• **AIM OF THE EXERCISE**
Nothing outside the range from the line with "Write the bpy" to the line with "COL = SC.collection" belongs in the copy, and no pictures do either; repeat that range exactly.

• **GIVEN DATA**
--- START ---
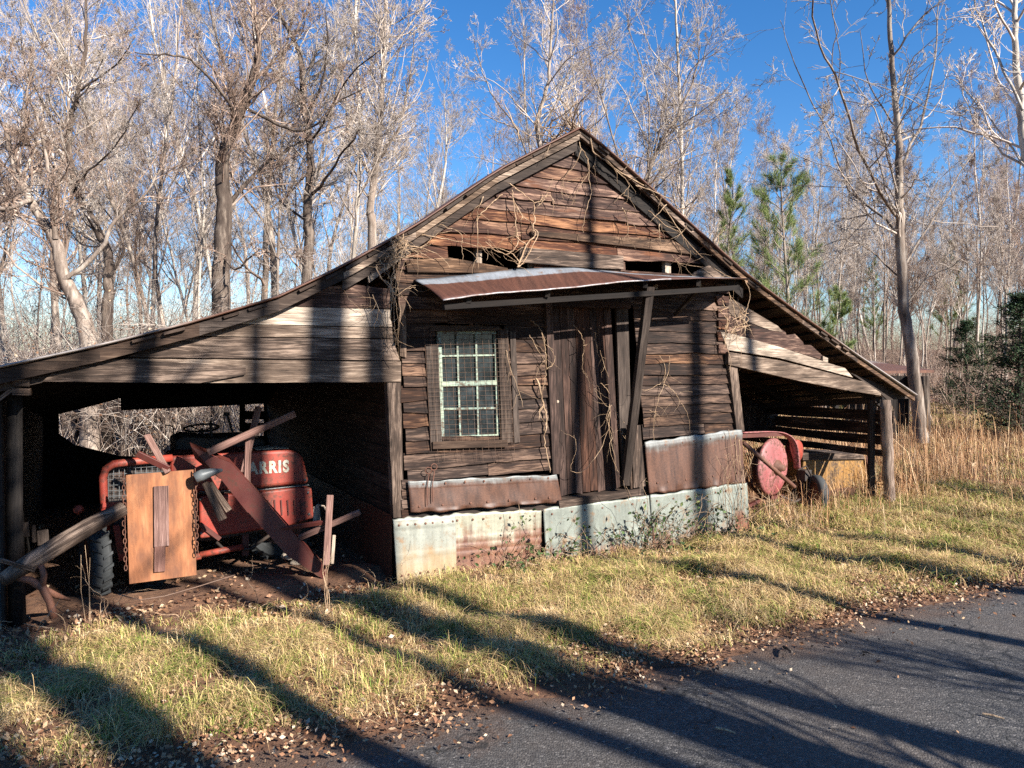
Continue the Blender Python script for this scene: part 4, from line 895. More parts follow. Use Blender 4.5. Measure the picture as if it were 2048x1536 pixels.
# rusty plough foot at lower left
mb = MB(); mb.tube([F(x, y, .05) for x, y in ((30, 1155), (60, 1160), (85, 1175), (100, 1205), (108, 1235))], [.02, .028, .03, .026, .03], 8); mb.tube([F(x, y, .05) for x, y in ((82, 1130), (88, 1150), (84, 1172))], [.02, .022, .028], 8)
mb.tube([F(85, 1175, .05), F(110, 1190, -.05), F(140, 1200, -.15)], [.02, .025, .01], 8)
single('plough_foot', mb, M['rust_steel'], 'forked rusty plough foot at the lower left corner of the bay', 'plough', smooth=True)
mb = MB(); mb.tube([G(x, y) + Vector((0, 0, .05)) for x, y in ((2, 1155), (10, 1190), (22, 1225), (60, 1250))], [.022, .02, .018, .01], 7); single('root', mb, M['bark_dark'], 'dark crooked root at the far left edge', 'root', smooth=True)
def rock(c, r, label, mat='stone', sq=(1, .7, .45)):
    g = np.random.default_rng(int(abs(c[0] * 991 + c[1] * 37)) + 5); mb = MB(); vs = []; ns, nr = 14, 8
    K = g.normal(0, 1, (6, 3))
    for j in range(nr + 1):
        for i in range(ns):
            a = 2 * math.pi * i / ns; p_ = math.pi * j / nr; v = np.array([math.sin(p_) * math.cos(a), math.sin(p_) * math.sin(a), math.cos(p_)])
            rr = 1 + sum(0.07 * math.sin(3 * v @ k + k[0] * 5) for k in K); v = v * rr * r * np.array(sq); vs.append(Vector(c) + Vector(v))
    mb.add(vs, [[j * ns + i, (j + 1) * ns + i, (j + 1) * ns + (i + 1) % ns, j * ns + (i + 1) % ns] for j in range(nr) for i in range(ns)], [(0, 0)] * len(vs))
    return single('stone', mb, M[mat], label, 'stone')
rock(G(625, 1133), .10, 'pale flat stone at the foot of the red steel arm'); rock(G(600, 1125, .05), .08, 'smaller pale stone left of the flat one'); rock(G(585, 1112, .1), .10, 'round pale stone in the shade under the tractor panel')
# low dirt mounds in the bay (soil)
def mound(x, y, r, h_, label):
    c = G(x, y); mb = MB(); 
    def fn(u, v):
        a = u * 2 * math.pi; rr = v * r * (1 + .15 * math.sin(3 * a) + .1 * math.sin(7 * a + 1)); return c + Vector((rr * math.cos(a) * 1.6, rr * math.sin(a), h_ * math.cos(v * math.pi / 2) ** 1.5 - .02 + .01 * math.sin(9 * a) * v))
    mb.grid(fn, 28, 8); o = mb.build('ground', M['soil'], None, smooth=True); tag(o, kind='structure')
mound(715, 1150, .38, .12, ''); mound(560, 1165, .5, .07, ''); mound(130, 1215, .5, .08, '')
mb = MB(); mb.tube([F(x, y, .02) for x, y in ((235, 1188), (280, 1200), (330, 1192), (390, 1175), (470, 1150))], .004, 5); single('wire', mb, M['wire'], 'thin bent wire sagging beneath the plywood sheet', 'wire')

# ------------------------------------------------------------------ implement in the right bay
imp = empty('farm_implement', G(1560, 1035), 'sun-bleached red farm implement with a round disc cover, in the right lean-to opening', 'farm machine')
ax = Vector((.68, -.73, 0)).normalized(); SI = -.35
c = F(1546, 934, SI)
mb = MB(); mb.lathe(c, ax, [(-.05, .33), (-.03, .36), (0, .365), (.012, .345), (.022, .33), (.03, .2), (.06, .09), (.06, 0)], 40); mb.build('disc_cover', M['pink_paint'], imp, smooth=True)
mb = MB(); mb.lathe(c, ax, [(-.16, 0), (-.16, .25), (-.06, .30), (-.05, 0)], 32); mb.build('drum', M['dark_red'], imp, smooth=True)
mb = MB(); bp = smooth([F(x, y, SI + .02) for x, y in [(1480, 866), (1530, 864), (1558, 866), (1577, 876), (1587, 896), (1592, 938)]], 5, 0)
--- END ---
--- START ---
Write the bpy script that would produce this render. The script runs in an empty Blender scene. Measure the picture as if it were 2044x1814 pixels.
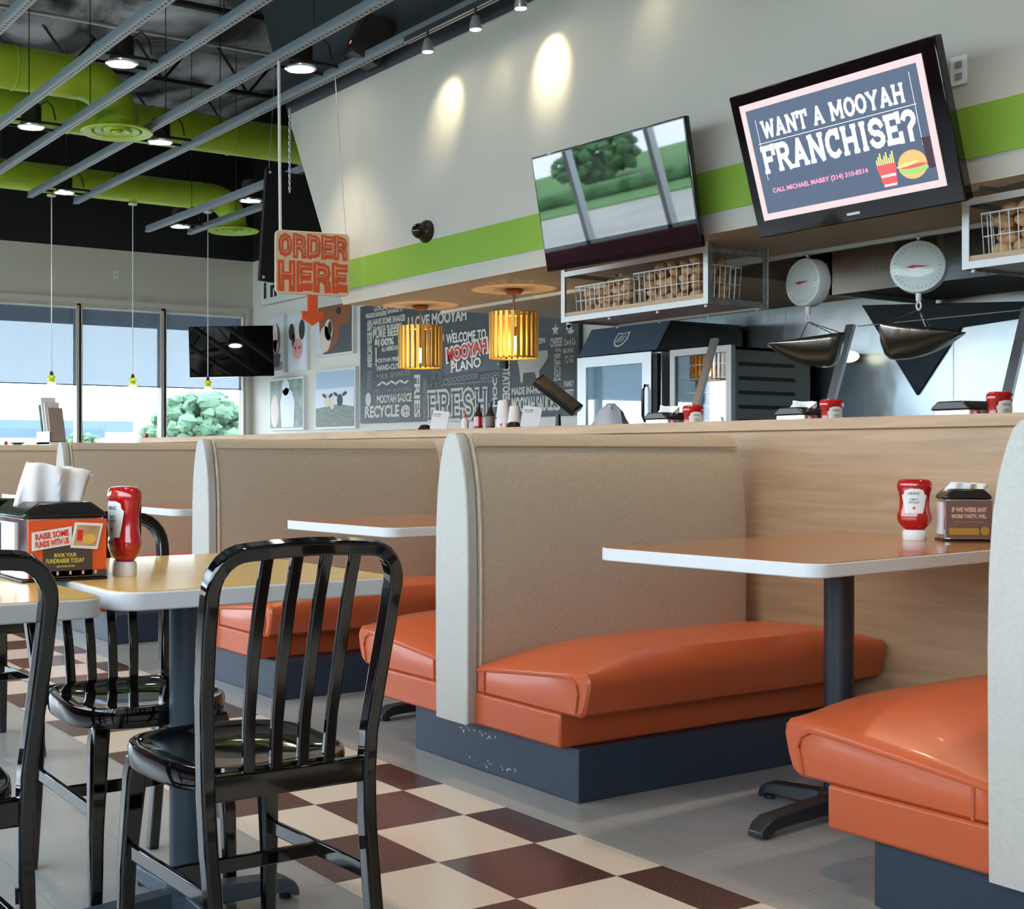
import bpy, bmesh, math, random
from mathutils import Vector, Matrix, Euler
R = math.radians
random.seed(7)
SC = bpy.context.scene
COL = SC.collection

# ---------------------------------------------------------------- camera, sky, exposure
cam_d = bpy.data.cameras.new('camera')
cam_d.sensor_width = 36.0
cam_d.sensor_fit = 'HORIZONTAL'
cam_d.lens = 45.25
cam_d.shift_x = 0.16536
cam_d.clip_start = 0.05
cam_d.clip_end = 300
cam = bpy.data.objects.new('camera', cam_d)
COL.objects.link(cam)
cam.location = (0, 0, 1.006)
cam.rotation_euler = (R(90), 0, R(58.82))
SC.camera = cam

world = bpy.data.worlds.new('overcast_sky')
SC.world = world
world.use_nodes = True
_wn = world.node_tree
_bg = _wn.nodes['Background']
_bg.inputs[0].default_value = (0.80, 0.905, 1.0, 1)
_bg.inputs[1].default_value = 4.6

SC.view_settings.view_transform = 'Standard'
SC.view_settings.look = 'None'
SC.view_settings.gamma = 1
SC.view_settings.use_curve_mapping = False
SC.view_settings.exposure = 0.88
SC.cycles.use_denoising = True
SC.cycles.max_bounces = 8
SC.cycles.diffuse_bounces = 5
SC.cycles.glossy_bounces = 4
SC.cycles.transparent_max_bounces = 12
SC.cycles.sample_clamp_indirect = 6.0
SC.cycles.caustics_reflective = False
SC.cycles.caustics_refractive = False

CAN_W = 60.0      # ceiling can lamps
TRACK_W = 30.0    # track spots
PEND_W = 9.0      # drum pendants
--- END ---
• **RESPONSE TO THIS EXERCISE**
Write the bpy script that would produce this render. The script runs in an empty Blender scene. Measure the picture as if it were 2044x1814 pixels.
import bpy, bmesh, math, random
from mathutils import Vector, Matrix, Euler
R = math.radians
random.seed(7)
SC = bpy.context.scene
COL = SC.collection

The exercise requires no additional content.